__MATERIAL PROVIDED__
+--

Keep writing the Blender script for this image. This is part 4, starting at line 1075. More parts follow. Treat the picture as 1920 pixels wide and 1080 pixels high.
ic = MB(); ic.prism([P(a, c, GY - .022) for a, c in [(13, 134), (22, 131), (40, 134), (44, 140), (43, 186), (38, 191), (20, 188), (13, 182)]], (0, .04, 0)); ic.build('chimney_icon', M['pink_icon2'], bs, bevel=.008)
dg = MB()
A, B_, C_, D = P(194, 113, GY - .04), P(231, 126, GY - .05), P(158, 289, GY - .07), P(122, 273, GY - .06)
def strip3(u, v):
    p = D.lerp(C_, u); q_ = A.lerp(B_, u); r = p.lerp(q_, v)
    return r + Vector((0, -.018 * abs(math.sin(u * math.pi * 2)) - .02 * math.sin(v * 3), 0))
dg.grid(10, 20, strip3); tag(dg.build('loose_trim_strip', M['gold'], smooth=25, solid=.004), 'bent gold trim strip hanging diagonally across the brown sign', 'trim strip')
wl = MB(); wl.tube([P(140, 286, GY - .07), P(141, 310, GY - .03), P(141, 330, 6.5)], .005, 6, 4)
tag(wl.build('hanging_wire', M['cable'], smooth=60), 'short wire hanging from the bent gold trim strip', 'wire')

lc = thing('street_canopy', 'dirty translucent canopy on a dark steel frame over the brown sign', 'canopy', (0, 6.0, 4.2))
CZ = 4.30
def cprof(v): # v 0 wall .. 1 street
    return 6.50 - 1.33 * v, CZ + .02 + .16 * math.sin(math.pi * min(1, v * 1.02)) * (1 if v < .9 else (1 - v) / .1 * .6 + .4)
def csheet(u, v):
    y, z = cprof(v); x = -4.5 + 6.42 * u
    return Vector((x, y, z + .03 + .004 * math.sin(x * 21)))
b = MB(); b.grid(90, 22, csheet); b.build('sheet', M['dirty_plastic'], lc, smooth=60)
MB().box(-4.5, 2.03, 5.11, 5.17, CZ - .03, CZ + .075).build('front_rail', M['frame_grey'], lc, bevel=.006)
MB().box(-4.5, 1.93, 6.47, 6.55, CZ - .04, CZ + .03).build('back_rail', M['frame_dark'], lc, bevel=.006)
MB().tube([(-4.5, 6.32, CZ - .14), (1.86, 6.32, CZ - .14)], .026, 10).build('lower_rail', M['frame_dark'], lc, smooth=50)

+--

__TASK TO COMPLETE__
All of the material must be reproduced exactly.

__REPLY__
Keep writing the Blender script for this image. This is part 4, starting at line 1075. More parts follow. Treat the picture as 1920 pixels wide and 1080 pixels high.
ic = MB(); ic.prism([P(a, c, GY - .022) for a, c in [(13, 134), (22, 131), (40, 134), (44, 140), (43, 186), (38, 191), (20, 188), (13, 182)]], (0, .04, 0)); ic.build('chimney_icon', M['pink_icon2'], bs, bevel=.008)
dg = MB()
A, B_, C_, D = P(194, 113, GY - .04), P(231, 126, GY - .05), P(158, 289, GY - .07), P(122, 273, GY - .06)
def strip3(u, v):
    p = D.lerp(C_, u); q_ = A.lerp(B_, u); r = p.lerp(q_, v)
    return r + Vector((0, -.018 * abs(math.sin(u * math.pi * 2)) - .02 * math.sin(v * 3), 0))
dg.grid(10, 20, strip3); tag(dg.build('loose_trim_strip', M['gold'], smooth=25, solid=.004), 'bent gold trim strip hanging diagonally across the brown sign', 'trim strip')
wl = MB(); wl.tube([P(140, 286, GY - .07), P(141, 310, GY - .03), P(141, 330, 6.5)], .005, 6, 4)
tag(wl.build('hanging_wire', M['cable'], smooth=60), 'short wire hanging from the bent gold trim strip', 'wire')

lc = thing('street_canopy', 'dirty translucent canopy on a dark steel frame over the brown sign', 'canopy', (0, 6.0, 4.2))
CZ = 4.30
def cprof(v): # v 0 wall .. 1 street
    return 6.50 - 1.33 * v, CZ + .02 + .16 * math.sin(math.pi * min(1, v * 1.02)) * (1 if v < .9 else (1 - v) / .1 * .6 + .4)
def csheet(u, v):
    y, z = cprof(v); x = -4.5 + 6.42 * u
    return Vector((x, y, z + .03 + .004 * math.sin(x * 21)))
b = MB(); b.grid(90, 22, csheet); b.build('sheet', M['dirty_plastic'], lc, smooth=60)
MB().box(-4.5, 2.03, 5.11, 5.17, CZ - .03, CZ + .075).build('front_rail', M['frame_grey'], lc, bevel=.006)
MB().box(-4.5, 1.93, 6.47, 6.55, CZ - .04, CZ + .03).build('back_rail', M['frame_dark'], lc, bevel=.006)
MB().tube([(-4.5, 6.32, CZ - .14), (1.86, 6.32, CZ - .14)], .026, 10).build('lower_rail', M['frame_dark'], lc, smooth=50)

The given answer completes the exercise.